Is there a relationship between cross-entropy and conditional entropy between two categorical variables?

Definition of cross-entropy:
$$
H_X(Y) = -\sum_{x} P(X=x)\log P(Y=x)
$$

Definition of conditional entropy:
$$ \small
H(Y|X) = -\sum_{(x,y)} P(X=x,Y=y)\log P(Y=y|X=x)
$$

Here, $X$ and $Y$ are defined over the same finite probability space — i.e., the possibilities for $x$ and $y$ are a finite shared set $\{1,2,3,…,n\}$.

In an optimization problem, can we minimize cross-entropy instead of minimizing conditional entropy? If so, can we derive the relationship between these two?

Best Answer

There is little or no relationship.
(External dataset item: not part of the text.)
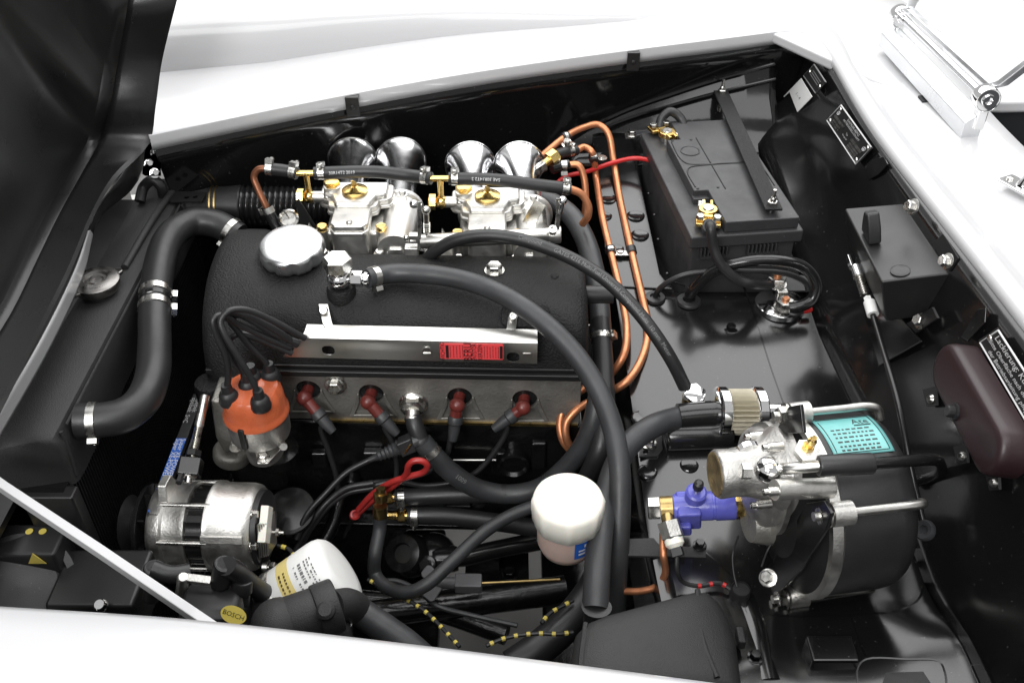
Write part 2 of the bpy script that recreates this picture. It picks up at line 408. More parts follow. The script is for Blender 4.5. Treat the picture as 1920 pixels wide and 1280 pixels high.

The cross entropy relates only to the marginal distributions, (the dependence between $X$ and $Y$ do not matter) while the conditional entropy relates to the joint distribution (dependence between $X$ and $Y$ is essential).

In general you could write

$$\begin{align} H_X(Y) &= H(X) + D_{KL}(p_X ||p_Y) \\ &= H(X|Y) +I(X;Y) + D_{KL}(p_X ||p_Y) \\ &= H(X|Y) +D_{KL}(p_{X,Y} || p_X p_Y) + D_{KL}(p_X ||p_Y) \end{align}$$

but I doubt that this could be useful or have a nice interpretation.

You can readily conclude that $$H_X(Y)\ge H(X|Y)$$

with $H_X(Y) = H(X|Y) \iff$ $X,Y$ are iid.